### AVAILABLE RECORDS

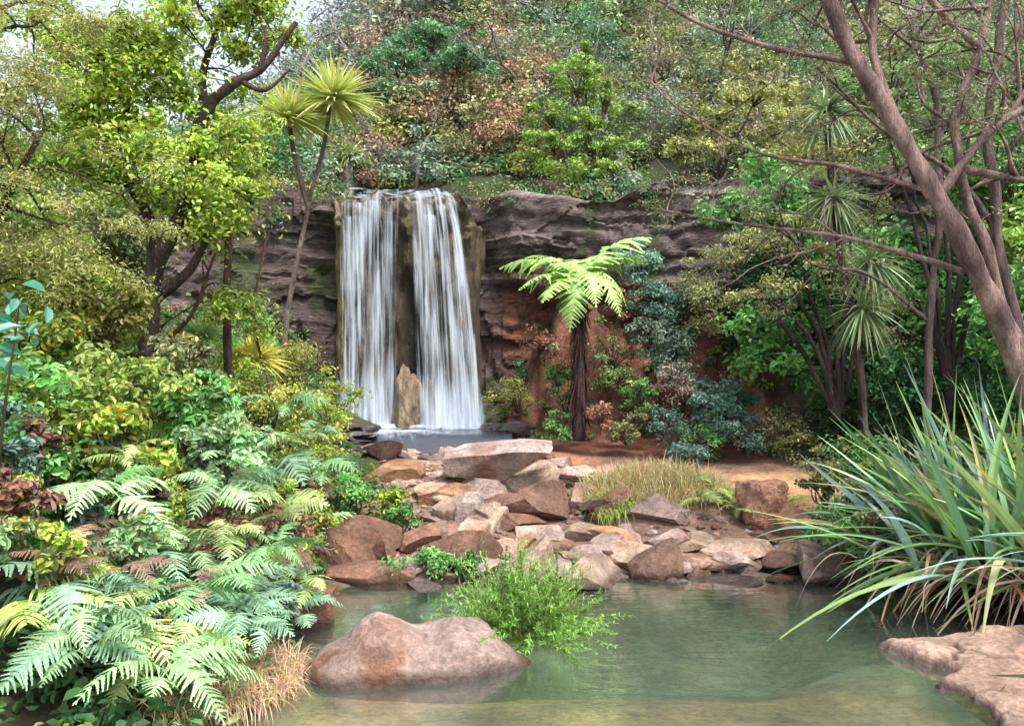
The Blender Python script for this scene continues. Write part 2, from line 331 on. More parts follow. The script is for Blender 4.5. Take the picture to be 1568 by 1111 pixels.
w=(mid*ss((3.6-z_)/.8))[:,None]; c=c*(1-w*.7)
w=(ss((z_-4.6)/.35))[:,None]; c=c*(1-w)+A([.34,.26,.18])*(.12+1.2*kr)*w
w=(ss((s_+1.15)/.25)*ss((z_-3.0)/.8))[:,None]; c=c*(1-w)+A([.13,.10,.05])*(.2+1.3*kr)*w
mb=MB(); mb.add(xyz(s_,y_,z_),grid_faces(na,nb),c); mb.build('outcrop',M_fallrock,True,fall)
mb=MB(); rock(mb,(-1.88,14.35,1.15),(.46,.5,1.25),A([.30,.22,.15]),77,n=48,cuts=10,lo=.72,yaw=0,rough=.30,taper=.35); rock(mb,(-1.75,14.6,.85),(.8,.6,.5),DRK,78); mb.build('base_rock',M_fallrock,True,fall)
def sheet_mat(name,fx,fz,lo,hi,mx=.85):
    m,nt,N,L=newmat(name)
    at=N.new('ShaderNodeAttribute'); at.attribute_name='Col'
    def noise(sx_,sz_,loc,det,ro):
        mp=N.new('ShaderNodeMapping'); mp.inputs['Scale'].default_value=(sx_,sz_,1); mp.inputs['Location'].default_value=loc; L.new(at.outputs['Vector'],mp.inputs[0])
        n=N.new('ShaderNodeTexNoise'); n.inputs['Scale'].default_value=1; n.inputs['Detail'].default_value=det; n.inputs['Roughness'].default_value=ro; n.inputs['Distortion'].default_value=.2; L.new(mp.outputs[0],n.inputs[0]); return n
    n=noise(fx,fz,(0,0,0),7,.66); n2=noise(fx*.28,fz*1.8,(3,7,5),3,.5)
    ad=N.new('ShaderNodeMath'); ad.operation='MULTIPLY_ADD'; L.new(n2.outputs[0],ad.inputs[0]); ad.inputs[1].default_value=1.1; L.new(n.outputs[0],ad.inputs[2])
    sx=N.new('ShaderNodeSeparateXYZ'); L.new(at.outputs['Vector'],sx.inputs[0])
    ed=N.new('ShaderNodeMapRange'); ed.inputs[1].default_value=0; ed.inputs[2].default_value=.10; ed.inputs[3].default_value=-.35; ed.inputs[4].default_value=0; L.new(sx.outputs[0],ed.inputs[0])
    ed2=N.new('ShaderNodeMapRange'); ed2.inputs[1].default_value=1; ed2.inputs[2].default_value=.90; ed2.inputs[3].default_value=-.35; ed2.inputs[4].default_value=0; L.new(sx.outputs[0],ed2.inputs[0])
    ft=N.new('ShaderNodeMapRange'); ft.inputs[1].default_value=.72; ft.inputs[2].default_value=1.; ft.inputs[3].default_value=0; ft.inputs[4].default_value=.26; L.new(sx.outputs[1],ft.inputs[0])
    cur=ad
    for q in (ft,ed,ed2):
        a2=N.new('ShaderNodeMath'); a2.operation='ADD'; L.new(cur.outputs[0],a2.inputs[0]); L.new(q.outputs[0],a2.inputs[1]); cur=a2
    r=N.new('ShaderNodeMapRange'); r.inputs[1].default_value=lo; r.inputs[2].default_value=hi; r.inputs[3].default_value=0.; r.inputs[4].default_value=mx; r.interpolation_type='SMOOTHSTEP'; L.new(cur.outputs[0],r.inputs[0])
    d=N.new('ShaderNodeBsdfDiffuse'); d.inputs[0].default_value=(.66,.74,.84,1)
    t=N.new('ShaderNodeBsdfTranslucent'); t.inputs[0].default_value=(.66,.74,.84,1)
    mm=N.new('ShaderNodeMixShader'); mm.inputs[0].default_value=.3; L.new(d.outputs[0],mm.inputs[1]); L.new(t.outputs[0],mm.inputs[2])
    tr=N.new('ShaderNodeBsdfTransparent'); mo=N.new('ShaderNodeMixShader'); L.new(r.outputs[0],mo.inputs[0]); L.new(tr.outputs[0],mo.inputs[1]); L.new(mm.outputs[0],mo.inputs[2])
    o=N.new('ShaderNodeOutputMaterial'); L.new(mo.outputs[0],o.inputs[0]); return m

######
### AVAILABLE RECORDS

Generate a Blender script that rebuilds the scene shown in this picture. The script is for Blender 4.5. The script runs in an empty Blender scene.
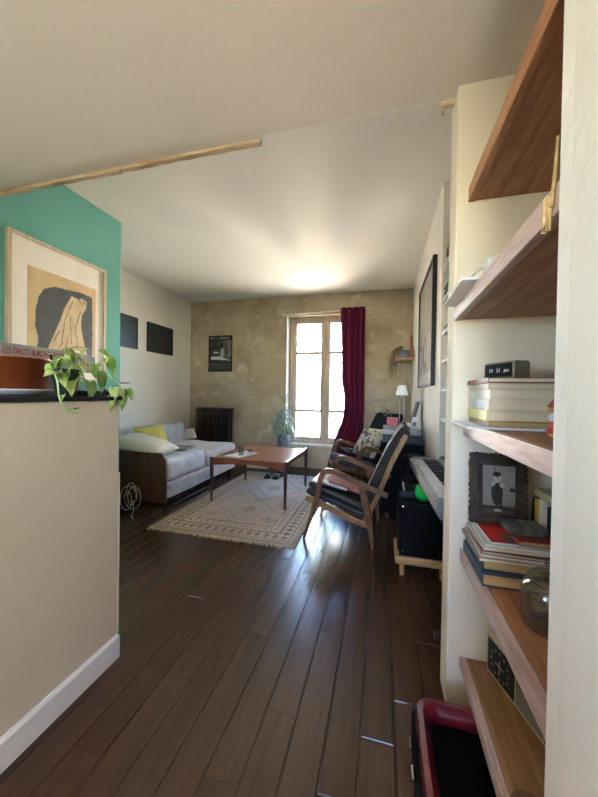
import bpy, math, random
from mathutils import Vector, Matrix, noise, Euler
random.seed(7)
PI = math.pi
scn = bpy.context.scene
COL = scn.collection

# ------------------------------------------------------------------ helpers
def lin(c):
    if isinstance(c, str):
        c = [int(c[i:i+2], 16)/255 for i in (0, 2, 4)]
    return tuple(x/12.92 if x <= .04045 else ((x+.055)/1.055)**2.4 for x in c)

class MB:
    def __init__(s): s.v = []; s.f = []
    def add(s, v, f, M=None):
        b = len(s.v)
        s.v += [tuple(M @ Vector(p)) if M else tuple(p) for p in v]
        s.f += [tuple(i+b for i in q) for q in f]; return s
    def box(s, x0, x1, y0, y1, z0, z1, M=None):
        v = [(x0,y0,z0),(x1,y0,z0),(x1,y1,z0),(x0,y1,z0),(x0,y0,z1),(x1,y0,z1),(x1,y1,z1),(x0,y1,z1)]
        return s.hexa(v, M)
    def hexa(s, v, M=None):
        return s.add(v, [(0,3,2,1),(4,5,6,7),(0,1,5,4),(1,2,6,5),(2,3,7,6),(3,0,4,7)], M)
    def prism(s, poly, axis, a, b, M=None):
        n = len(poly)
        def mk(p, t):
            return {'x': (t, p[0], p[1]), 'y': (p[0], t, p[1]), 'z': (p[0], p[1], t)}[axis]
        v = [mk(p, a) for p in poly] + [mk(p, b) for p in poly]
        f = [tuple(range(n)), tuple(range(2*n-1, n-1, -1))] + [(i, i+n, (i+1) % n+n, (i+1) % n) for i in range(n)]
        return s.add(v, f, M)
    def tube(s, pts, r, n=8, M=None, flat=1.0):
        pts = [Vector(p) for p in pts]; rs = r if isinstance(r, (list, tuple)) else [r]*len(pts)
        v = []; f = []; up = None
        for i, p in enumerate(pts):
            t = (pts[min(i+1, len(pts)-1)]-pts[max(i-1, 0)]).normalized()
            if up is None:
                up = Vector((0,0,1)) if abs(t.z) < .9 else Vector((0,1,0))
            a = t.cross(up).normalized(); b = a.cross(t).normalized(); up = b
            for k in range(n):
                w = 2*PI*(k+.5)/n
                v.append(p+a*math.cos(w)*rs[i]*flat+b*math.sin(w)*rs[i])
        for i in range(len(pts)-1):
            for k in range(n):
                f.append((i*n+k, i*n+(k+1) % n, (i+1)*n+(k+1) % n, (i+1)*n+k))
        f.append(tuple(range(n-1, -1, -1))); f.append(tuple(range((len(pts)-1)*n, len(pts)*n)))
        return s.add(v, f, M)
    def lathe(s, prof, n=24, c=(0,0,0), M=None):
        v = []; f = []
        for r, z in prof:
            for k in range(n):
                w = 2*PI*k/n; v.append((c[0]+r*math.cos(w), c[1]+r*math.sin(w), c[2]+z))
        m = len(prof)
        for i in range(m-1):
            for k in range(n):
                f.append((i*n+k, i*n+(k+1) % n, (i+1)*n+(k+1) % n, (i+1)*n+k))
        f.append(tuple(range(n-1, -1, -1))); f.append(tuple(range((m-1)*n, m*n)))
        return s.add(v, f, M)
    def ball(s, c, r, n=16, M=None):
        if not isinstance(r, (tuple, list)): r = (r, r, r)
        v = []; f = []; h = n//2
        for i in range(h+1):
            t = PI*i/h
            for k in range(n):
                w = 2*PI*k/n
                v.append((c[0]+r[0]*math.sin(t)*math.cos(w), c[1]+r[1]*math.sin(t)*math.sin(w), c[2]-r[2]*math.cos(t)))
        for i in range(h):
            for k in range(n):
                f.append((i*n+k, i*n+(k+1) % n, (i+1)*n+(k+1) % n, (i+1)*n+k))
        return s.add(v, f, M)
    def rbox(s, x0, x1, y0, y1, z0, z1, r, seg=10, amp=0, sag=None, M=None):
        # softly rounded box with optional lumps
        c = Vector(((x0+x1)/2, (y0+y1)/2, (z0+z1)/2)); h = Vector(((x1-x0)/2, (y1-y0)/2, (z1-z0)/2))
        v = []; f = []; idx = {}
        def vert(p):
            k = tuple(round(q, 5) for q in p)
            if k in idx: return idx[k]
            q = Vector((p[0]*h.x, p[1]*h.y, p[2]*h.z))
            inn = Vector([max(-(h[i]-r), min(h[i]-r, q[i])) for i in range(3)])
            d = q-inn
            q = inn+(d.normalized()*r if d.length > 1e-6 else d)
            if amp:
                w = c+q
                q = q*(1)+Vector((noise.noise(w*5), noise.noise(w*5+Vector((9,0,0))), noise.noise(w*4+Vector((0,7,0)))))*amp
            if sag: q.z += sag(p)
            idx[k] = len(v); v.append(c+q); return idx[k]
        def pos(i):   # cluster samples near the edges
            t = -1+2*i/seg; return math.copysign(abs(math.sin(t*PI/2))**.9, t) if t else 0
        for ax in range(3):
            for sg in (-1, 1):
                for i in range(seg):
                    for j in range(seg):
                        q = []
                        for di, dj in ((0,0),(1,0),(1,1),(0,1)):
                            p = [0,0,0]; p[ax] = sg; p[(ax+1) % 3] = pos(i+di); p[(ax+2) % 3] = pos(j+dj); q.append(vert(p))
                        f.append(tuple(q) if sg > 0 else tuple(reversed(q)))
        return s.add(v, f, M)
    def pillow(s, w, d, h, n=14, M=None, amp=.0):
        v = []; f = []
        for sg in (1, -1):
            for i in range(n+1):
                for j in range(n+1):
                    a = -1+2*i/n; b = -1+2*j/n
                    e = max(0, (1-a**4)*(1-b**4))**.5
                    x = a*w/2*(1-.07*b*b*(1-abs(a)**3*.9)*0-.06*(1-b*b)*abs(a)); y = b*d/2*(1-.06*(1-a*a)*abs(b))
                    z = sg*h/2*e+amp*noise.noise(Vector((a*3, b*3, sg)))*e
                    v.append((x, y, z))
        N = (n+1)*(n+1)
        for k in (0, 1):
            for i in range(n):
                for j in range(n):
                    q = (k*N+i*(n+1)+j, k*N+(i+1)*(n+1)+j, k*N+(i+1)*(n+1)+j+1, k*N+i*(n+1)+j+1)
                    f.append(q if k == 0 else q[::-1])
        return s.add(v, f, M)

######
### AVAILABLE RECORDS

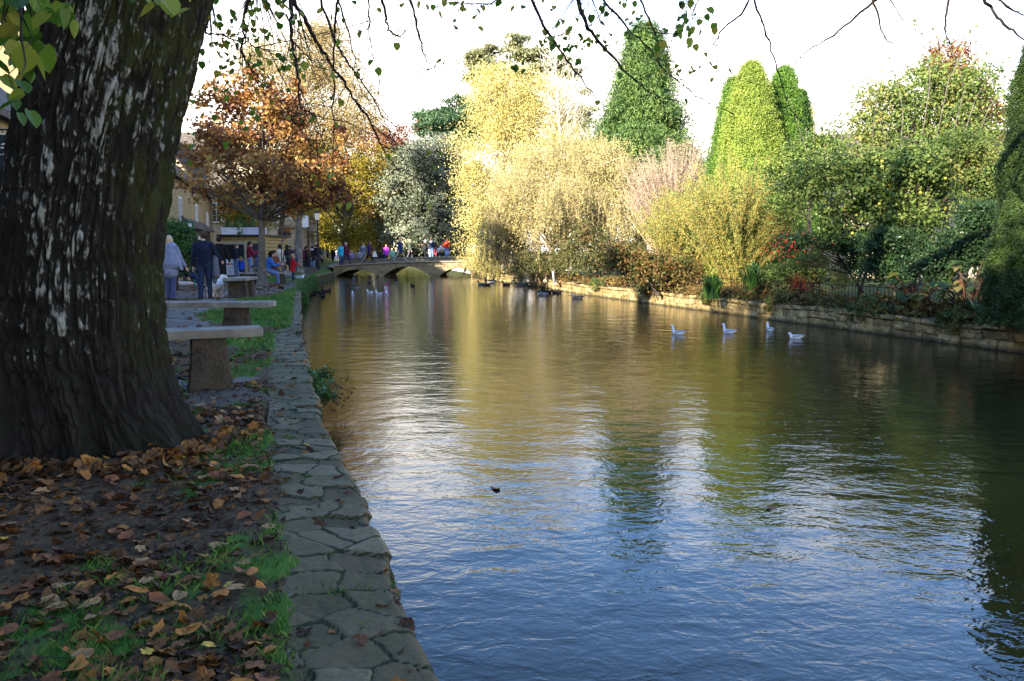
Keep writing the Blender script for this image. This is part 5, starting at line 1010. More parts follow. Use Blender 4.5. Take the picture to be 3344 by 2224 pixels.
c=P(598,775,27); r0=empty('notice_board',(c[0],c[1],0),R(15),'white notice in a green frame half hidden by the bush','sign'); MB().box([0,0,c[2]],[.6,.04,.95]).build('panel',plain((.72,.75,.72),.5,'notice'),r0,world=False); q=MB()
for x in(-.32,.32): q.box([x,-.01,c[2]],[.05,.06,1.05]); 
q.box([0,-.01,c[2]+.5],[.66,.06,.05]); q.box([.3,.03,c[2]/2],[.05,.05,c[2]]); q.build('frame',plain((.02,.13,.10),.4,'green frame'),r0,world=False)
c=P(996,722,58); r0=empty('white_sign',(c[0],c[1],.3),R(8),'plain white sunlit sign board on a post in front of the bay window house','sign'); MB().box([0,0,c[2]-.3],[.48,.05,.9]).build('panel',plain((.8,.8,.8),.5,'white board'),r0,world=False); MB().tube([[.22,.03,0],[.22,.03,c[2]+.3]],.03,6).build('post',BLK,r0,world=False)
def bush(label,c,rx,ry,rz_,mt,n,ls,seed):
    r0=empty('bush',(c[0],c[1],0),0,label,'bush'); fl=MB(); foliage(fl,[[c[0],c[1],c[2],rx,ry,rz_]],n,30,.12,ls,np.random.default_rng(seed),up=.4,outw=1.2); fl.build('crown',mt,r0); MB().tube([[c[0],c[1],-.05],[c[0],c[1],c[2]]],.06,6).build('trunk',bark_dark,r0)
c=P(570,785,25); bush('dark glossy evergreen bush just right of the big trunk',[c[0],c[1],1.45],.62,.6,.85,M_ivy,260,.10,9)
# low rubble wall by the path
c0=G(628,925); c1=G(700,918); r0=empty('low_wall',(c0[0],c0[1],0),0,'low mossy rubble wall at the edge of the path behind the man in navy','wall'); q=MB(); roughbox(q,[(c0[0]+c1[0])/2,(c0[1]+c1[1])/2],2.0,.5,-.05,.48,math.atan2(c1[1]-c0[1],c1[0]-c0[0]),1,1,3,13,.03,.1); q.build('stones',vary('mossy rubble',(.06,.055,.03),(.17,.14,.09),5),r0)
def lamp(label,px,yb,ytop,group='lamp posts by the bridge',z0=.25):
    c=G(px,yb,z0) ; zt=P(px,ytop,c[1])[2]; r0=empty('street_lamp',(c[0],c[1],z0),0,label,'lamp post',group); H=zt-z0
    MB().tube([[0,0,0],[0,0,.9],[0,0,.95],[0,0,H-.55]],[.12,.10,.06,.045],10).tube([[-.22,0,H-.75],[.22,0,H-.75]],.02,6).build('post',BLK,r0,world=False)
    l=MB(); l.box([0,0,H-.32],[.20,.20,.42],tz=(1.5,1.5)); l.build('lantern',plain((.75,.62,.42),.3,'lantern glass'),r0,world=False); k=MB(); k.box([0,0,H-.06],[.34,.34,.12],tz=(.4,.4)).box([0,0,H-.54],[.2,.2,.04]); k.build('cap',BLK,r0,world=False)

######

WRITTEN REQUEST:
Within the listing above, extract exactly the lines that run from the one containing "Generate a Blender" through the one containing "return tuple(x/12.92 if", excluding any pictures.

WORKED SOLUTION:
Generate a Blender script that rebuilds the scene shown in this picture. The script is for Blender 4.5. The script runs in an empty Blender scene.
import bpy, math, random
from mathutils import Vector, Matrix, noise, Euler
random.seed(7)
PI = math.pi
scn = bpy.context.scene
COL = scn.collection

# ------------------------------------------------------------------ helpers
def lin(c):
    if isinstance(c, str):
        c = [int(c[i:i+2], 16)/255 for i in (0, 2, 4)]
    return tuple(x/12.92 if x <= .04045 else ((x+.055)/1.055)**2.4 for x in c)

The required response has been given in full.